Biography

A major figure in Dutch, European and global jazz and improvised music for half a century, Misha Mengelberg was born in 1935 (in Kyiv), and began composing and improvising at the piano as a child in Amsterdam. At the Hague’s Royal Conservatory from 1958 to 1964, he became lifelong friends with fellow student Louis Andriessen. Mengelberg won the Gaudeamus Composers Award in 1961, and the national jazz prize in 1966. On the jazz side, he championed (then) undervalued pianists Thelonious Monk and Herbie Nichols—he’d play their compositions ever after—and began his lifelong association with drummer Han Bennink. 

In the 1960s Mengelberg was involved with the Fluxus art movement, played on jazz icon Eric Dolphy’s Last Date and at the 1966 Newport Jazz Festival, and wrote adversarial game pieces with whimsical rules 20 years ahead of their time. With Bennink and saxophonist Willem Breuker, he co-founded ICP—Instant Composers Pool—as a performing co-operative and record label, helping European improvised music define itself apart from American models. In that decade Mengelberg helped improvisers gain government support, not least by rebranding improvisation as “instant composing”—a conceptual shift that invited improvisers to deploy a composer’s skillset. 

In the 1970s, Mengelberg presented music-theater shows with writer Wim T. Schippers, and staged the spectacle Met welbeleefde groet van de kameel, in which he deployed carpenter’s tools to transform a kitchen chair into a stylized camel, as saxophones harrumphed behind. He was the first chairman of the improvising musicians union BIM, and supervised Amsterdam’s Studio for Electro-Instrumental Music (STEIM), which he’d co-founded. He also assembled early versions of his midsize ICP Orchestra. 

That band hit its stride in the 1980s, when Mengelberg trained a new batch of players in his methods.
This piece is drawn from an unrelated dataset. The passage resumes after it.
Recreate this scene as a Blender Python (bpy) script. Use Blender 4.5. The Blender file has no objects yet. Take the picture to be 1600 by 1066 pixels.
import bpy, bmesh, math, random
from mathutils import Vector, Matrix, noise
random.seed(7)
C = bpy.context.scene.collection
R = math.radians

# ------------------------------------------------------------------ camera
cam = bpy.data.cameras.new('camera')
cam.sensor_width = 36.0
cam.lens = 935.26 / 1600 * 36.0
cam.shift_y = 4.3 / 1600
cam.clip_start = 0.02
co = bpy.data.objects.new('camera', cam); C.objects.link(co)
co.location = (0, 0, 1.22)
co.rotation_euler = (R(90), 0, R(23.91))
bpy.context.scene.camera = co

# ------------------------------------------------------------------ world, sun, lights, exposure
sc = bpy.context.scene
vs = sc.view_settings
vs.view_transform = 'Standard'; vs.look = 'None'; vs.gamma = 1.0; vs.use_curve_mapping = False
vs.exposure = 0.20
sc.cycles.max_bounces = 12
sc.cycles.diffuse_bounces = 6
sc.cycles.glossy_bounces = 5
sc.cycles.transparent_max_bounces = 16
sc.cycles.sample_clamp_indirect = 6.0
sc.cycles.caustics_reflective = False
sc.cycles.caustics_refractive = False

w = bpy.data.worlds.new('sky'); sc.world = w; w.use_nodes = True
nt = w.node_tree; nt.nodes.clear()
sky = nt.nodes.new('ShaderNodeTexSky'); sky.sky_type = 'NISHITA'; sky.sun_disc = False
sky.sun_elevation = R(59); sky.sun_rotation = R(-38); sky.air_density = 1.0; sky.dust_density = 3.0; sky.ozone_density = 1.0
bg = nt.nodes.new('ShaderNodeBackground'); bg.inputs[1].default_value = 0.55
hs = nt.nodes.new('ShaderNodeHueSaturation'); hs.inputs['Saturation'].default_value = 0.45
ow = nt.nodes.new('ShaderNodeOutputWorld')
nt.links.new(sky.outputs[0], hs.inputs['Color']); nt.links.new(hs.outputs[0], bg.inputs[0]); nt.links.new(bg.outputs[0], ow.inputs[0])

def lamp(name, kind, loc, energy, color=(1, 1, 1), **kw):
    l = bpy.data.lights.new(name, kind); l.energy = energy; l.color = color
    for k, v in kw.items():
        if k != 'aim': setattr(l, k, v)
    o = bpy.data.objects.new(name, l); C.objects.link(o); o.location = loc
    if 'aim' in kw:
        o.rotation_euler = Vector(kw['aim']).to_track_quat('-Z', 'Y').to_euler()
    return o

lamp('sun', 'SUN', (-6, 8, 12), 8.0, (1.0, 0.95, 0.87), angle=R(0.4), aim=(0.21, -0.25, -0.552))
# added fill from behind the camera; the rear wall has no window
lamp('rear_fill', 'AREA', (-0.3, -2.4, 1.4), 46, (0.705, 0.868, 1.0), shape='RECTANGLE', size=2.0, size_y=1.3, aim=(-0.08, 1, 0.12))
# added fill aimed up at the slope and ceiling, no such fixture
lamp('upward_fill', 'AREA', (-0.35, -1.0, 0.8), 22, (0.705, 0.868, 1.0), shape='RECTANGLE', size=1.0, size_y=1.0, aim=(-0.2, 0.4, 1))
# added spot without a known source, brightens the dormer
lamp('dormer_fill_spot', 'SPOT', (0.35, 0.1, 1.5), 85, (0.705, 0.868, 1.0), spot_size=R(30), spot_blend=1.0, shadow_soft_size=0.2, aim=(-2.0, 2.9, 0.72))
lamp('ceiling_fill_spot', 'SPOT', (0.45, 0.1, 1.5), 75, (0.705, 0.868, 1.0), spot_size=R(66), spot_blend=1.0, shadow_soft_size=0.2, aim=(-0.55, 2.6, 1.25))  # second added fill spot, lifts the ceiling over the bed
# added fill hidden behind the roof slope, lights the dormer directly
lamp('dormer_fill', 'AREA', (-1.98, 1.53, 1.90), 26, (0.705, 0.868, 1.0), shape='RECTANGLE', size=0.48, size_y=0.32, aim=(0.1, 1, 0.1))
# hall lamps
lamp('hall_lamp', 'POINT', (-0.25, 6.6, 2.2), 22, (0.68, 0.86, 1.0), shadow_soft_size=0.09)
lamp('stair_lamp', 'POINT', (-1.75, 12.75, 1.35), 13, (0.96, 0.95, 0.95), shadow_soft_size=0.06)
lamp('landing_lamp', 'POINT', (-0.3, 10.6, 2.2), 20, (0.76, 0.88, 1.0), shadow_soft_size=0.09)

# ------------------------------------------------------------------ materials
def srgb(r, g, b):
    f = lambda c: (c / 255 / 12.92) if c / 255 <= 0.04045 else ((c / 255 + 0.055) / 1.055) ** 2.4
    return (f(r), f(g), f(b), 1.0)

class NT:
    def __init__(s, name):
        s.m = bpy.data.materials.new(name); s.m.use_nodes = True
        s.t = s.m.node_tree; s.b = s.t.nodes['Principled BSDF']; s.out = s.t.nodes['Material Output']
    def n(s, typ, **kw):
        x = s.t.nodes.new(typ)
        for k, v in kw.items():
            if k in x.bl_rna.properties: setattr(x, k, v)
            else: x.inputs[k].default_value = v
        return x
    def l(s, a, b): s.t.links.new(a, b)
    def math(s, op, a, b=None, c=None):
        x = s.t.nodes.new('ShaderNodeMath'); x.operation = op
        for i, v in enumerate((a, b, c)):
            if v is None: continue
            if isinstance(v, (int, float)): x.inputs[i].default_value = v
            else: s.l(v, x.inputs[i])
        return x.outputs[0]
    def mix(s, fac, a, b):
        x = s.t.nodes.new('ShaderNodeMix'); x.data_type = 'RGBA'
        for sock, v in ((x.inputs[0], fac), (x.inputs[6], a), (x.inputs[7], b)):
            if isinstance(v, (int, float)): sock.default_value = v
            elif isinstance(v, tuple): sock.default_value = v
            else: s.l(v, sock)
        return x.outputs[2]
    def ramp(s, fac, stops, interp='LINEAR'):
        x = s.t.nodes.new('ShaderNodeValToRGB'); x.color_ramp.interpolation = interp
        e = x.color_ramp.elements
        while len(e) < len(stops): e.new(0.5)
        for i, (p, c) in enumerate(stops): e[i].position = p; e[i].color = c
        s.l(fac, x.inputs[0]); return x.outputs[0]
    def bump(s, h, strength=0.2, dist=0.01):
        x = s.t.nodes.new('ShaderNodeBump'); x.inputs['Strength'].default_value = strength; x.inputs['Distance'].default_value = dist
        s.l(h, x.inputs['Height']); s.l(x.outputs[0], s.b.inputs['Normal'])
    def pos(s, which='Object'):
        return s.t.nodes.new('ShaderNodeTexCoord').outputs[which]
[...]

Now he had a pool that could address all his musical and artistic concerns: games, spontaneous theater, free improvisation, sheer absurdity and playing his lively jazz tunes, misshapen fanfares, Mozartian delicacies and catchy diatonic ditties, and a willingness to make it new every night. 

On the page a Mengelberg tune may look innocuous, with fast or slow descending-ascending motifs that don’t necessarily lead anywhere. Yet those motifs lend themselves to spontaneous paraphrase, distortion and mockery. In performance all things seemed possible, and everything got played impeccably, with high humor and a light touch, as on their classic Bospaadje Konijnehol II. And as his players got around, Mengelberg’s tactics and subversions permeated myriad bands locally and beyond. 

In the ’90s and early 2000s, he toured internationally with ICP and recorded a few solo recitals, and his composed music got played by ensembles and piano soloists in and out of the Netherlands. In New York, John Zorn produced Misha’s 1994 trio classic Who’s Bridge (which spawned two sequels); Jazz at Lincoln Center presented Mengelberg and Bennink in 2000, two years after the pianist had recorded Two Days in Chicago with luminaries there. Misha continued to tour with ICP until his health deteriorated; he made his last issued recording in 2011. Even so, in 2015, his 80th birthday was celebrated with much fanfare in Amsterdam, when a version of his unproduced opera Koeien (Cows) was the hit of the annual Holland Festival. Mengelberg died in Amsterdam on 3 March 2017, aged 81.